## WHAT NEEDS TO BE DONE
Reproduce verbatim the lines up to and including the one with "scene.render.resolution_x = scene.render.resolution_y", starting from the first.
[start of DATA LISTING]
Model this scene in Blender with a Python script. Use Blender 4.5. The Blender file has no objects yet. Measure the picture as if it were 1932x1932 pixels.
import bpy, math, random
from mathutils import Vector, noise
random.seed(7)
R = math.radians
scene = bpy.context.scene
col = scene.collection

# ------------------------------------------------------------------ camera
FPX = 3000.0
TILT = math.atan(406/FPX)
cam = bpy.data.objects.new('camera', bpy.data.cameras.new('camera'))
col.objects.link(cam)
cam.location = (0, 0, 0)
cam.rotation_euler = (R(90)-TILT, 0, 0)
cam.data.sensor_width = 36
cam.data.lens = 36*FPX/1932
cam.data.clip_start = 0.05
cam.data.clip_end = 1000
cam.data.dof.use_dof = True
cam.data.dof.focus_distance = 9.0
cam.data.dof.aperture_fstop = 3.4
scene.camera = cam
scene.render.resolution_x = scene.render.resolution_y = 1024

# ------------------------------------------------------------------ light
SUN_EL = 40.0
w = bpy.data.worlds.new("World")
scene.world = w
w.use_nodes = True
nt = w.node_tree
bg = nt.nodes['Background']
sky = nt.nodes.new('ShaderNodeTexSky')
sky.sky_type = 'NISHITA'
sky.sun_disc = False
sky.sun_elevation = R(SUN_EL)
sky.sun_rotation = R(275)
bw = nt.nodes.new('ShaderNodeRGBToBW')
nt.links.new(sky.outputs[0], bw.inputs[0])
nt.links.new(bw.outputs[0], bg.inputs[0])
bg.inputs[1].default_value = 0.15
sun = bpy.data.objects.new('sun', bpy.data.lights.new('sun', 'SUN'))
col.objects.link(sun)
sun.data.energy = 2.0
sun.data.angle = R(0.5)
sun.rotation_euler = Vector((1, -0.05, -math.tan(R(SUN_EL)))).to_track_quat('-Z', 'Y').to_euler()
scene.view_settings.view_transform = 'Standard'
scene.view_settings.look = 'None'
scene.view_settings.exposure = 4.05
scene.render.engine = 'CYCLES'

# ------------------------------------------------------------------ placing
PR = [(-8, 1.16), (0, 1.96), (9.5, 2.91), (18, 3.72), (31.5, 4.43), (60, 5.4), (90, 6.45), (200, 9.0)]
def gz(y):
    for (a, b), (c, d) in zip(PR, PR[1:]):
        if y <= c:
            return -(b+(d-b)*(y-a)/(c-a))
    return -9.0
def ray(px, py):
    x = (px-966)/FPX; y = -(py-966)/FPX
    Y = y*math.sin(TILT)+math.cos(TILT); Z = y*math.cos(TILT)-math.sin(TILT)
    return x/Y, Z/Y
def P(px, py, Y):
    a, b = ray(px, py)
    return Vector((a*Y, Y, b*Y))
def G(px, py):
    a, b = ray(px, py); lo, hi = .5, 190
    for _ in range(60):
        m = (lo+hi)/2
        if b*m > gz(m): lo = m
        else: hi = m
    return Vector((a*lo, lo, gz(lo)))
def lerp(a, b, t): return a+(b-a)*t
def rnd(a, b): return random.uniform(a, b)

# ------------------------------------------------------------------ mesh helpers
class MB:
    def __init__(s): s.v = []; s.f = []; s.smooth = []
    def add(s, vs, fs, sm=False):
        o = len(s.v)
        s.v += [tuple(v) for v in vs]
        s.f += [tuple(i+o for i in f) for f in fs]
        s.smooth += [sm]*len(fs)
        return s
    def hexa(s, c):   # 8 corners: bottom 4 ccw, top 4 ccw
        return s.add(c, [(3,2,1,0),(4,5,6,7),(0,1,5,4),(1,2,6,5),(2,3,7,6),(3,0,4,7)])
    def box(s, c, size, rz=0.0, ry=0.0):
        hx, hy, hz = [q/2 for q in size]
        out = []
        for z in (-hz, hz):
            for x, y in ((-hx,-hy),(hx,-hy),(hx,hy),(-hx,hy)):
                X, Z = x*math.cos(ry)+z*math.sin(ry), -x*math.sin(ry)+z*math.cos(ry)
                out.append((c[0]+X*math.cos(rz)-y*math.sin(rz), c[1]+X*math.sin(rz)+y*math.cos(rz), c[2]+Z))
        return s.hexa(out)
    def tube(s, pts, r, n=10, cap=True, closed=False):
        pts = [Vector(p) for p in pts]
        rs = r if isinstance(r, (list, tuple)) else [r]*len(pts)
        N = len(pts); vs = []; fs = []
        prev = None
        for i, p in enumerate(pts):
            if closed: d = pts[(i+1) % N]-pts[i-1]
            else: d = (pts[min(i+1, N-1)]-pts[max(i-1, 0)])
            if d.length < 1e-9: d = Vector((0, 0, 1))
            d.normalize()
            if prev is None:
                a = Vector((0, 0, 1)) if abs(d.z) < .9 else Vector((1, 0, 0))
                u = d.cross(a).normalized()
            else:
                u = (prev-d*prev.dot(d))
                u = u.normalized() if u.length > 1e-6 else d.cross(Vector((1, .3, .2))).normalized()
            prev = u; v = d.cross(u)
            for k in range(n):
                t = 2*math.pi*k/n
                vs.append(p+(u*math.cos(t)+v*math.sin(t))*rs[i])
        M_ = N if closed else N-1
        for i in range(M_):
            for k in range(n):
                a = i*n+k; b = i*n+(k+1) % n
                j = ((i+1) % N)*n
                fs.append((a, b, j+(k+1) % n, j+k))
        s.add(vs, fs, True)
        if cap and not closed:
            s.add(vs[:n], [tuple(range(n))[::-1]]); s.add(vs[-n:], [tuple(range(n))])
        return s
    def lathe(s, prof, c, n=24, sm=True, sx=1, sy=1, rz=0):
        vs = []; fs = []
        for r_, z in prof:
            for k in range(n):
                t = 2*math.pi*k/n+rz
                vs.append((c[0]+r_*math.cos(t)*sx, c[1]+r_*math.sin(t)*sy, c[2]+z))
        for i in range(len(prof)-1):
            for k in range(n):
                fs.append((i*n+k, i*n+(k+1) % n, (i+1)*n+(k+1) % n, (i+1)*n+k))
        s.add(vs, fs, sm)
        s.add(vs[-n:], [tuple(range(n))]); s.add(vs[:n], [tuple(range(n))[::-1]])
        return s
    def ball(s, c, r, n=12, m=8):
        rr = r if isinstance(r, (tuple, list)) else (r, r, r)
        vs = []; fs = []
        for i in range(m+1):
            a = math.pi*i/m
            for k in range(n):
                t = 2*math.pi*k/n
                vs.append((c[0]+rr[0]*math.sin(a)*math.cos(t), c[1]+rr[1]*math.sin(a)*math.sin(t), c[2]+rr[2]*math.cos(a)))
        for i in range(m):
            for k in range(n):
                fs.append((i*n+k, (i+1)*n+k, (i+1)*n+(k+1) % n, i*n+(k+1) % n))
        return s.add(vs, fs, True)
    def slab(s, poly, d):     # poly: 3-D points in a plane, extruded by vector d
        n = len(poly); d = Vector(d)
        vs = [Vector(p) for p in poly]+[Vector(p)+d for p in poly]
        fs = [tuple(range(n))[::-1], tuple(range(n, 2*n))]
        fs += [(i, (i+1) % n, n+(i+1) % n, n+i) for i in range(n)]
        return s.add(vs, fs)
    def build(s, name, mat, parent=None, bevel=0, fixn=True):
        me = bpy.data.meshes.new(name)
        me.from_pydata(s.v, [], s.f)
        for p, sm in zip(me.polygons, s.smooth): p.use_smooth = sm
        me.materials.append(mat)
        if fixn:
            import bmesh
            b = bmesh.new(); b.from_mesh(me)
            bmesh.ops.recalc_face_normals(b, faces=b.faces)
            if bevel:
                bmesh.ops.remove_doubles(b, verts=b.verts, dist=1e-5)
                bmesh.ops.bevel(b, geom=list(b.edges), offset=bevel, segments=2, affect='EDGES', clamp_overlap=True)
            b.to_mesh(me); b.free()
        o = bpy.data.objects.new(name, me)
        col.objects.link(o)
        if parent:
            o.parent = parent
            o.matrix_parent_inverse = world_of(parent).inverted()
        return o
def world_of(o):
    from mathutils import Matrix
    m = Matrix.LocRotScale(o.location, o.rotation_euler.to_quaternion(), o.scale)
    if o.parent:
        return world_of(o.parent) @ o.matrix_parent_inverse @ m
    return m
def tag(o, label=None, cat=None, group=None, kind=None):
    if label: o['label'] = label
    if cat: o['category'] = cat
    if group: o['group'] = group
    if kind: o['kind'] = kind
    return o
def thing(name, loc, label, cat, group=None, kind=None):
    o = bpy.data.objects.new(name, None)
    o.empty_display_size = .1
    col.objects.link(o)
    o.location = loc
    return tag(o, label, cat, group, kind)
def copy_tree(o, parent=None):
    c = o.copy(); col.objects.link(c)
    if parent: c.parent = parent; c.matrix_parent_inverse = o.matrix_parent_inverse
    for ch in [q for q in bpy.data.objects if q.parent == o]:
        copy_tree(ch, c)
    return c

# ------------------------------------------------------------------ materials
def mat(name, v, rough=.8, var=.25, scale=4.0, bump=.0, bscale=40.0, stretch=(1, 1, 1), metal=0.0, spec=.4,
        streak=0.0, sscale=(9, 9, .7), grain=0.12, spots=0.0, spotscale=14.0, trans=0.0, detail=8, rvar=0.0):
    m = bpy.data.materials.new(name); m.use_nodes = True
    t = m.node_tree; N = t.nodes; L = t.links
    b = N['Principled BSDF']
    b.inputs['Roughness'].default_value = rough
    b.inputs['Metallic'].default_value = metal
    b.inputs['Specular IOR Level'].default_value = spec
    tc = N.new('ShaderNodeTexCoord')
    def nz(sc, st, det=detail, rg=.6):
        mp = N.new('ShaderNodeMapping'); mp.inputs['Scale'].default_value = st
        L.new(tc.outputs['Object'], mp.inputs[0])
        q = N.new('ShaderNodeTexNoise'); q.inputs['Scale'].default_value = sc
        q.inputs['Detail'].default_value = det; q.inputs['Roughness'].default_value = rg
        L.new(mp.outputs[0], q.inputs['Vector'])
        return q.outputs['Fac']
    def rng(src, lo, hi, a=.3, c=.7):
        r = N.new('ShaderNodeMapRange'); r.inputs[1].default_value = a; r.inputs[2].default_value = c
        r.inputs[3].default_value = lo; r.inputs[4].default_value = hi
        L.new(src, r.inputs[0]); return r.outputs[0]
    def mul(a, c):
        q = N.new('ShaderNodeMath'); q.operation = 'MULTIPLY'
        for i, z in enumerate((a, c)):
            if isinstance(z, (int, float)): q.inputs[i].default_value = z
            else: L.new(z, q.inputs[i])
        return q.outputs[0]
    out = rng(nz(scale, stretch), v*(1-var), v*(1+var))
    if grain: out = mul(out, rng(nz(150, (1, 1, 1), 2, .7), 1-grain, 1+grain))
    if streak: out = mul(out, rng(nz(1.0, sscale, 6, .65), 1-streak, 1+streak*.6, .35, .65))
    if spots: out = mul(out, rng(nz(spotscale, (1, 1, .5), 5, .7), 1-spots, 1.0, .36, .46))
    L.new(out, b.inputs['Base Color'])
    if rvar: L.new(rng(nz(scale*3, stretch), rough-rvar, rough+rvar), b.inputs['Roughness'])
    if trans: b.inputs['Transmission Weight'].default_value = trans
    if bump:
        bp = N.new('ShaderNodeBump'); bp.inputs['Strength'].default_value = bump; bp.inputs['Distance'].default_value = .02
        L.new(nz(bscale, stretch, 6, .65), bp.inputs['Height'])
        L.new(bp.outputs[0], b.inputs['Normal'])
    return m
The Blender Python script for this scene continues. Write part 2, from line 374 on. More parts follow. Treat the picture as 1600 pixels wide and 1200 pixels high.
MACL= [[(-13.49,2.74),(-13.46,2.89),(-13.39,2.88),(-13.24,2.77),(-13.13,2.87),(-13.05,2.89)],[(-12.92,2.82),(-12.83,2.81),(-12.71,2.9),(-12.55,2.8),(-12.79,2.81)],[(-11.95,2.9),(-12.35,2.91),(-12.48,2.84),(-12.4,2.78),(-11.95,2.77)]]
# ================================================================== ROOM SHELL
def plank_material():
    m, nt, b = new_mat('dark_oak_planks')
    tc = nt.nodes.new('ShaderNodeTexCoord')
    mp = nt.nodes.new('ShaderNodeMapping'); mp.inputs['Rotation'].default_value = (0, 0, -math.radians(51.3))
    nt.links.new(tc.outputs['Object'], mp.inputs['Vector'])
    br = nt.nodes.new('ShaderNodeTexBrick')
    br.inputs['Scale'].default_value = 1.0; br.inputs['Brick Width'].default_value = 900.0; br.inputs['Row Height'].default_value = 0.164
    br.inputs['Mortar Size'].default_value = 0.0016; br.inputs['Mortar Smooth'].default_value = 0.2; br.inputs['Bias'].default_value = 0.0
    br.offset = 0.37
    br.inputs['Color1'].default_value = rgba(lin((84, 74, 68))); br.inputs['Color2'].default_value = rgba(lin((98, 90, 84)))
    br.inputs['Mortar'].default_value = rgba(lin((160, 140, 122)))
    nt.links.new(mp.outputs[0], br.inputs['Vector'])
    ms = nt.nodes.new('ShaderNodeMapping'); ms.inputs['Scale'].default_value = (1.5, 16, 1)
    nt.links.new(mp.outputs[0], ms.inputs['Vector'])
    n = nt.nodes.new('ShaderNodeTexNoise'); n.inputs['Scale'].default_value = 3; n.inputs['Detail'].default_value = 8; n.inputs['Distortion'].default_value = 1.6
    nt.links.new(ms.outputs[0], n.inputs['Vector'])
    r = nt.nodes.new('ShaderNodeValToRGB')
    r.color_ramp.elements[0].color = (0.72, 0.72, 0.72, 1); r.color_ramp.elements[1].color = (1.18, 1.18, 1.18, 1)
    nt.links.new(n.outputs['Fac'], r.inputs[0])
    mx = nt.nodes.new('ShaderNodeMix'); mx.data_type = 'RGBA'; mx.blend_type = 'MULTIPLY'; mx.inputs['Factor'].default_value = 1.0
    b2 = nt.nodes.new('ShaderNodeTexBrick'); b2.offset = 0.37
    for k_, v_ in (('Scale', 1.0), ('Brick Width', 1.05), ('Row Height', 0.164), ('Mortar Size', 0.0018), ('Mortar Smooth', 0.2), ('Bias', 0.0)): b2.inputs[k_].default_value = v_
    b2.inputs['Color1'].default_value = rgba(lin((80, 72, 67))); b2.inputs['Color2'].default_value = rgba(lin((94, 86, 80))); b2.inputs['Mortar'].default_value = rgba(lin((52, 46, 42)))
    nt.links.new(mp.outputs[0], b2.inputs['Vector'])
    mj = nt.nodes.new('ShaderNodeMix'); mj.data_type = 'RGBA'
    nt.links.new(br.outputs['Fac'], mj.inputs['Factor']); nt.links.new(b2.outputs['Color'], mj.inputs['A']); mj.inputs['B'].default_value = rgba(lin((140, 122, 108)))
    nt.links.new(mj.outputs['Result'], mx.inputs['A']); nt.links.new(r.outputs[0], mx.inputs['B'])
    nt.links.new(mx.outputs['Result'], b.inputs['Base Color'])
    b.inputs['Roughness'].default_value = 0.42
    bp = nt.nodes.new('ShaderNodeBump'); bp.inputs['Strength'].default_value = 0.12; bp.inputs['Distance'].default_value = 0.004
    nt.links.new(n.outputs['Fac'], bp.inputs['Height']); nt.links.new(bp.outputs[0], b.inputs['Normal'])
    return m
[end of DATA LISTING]
## PROBLEM SOLUTION
Model this scene in Blender with a Python script. Use Blender 4.5. The Blender file has no objects yet. Measure the picture as if it were 1932x1932 pixels.
import bpy, math, random
from mathutils import Vector, noise
random.seed(7)
R = math.radians
scene = bpy.context.scene
col = scene.collection

# ------------------------------------------------------------------ camera
FPX = 3000.0
TILT = math.atan(406/FPX)
cam = bpy.data.objects.new('camera', bpy.data.cameras.new('camera'))
col.objects.link(cam)
cam.location = (0, 0, 0)
cam.rotation_euler = (R(90)-TILT, 0, 0)
cam.data.sensor_width = 36
cam.data.lens = 36*FPX/1932
cam.data.clip_start = 0.05
cam.data.clip_end = 1000
cam.data.dof.use_dof = True
cam.data.dof.focus_distance = 9.0
cam.data.dof.aperture_fstop = 3.4
scene.camera = cam
scene.render.resolution_x = scene.render.resolution_y = 1024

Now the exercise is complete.